The tower had just given the pilot his takeoff directions. Once the tower realized the Airbus was on a takeoff roll down a relatively short taxiway, controllers decided not to intervene, investigators said Tuesday.

The controllers' silence as they realized they were too late to stop the errant plane was revealed this week to investigators who reviewed a recording of communications between the tower and the pilot.

"Once they brought the power up and were rolling and the controller noticed it, they did not call for an abort," said Scott Erickson, the National Transportation Safety Board's chief investigator on the incident. "I think they were a bit concerned about whether they were going to get airborne."

The controller communicating with the China Airlines pilot cleared the aircraft for takeoff on the airport's 11,000-foot-long north-south runway. The pilot read back the instructions in English, the universal language for air-traffic control.

The controller turned away for a instant, Storm said. "When he turned to look outside again, the plane was on its way down the taxiway."

Given the plane's considerable speed on the 6,000-foot-long taxiway, controllers determined "it would be better to allow them to proceed," she said.

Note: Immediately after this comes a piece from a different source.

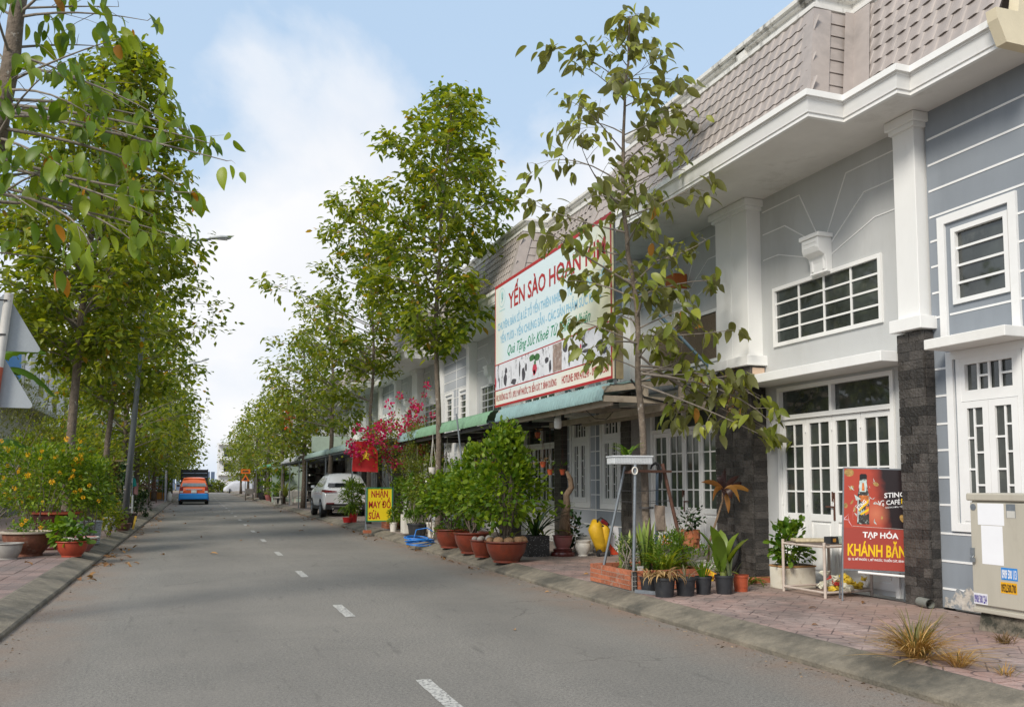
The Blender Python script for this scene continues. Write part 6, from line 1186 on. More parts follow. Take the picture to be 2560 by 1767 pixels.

The jet got off the ground but came "inches from disaster," as one investigator put it. Its landing gear cut divots in a snow berm at the end of the taxiway.

The flight landed safely in Taipei later Friday. China Airlines over the weekend grounded the three-person Taiwanese crew until further notice, according to Hamilton Liu, China Air's station manager at Anchorage.

China Airlines officials told The Taipei Times that the suspension of their flight duties is company policy and does not imply guilt.

The Airbus 340 is a new aircraft for the company, Liu said. But he added the pilots are experienced flying other types of aircraft.

China Air is cooperating with the NTSB, FAA and with investigators from the Taiwanese equivalent of the NTSB, he said.

The NTSB investigation will probably take several months, Erickson said. Investigators will analyze the pilots' training and experience and the possibility that language barriers led to communication problems, among other factors.

A parallel FAA effort will investigate the quality of communications, pilot certification and the working condition of airport navigational aids. Taiwan's flight safety officials have reviewed the plane's black box and are communicating with the NTSB by e-mail.

Many questions linger, baffled aviators say.

"That was so close to a real disaster," said Felix Maguire, president of the Alaska Airmen's Association. "It's just incredible how they got away with it."

Why didn't other members of the flight crew question the pilot, given the abundant lights and markings that distinguish the taxiway from the runway? Didn't the plane's instruments tell the flight crew they were not on the 320-degree heading of their assigned runway but a 240-degree heading?

"Which is 80 degrees off," said Maguire, a former commercial pilot who flies a corporate jet. "Any pilot with basic training should know that."